Things get more complicated when Nan (Alexis Smith), another showgirl from Vivian’s past, recognizes Vivian’s dog Duke in the lobby and swiftly decides she should also stay in the suite.

It’s a full house in that D.C. hotel as Vivian tries to get the place cleared out for Arthur, but her old pals remain devoted to the idea of sharing the suite.

The Doughgirls was directed by James V. Kern. The screenplay was written by Kern and Sam Hellman with additional dialogue by Wilkie Mahoney. It was based on a play by Joseph Fields.

This is one of many “DC housing shortage” comedies of the World War II era. Apartment-sharing and intense competition over empty apartments are mined for laughs, with a frenzy breaking out every time a potential vacancy is announced!

I found this to be a very fun take on the familiar subject matter, thanks to its all-star cast of actresses. Jane Wyman, Ann Sheridan, Alexis Smith, and Eve Arden bring a variety of women to life, from an air-headed newlywed, to a former showgirl caught in a love triangle, to a Russian army officer.

Wyman and Sheridan are great to watch together. They’re quite the opposites, and a bit snarky toward one another as a result. Sheridan’s character is full of sarcastic wit, and she had me cracking up throughout the film. Wyman’s character is the airhead, very reminiscent of Penny Singleton’s title character in the Blondie films.
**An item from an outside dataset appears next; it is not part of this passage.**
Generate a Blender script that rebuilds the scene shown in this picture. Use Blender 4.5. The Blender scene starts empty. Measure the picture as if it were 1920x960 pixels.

Alexis Smith rounds out the trio of former chorus girls reunited by the housing crisis, bringing plenty of laughs. Eve Arden is a caricature of the typical tough Russian lady, but she seems to be having tons of fun with the role, which makes it fun to watch.

The Doughgirls is fast-paced and packed with intended laughs, many of which land successfully. Some of the gags are overused or drawn out a bit too long, but all in all the film is just pure enjoyment, with great performances and chemistry in the core friendships. Recommended!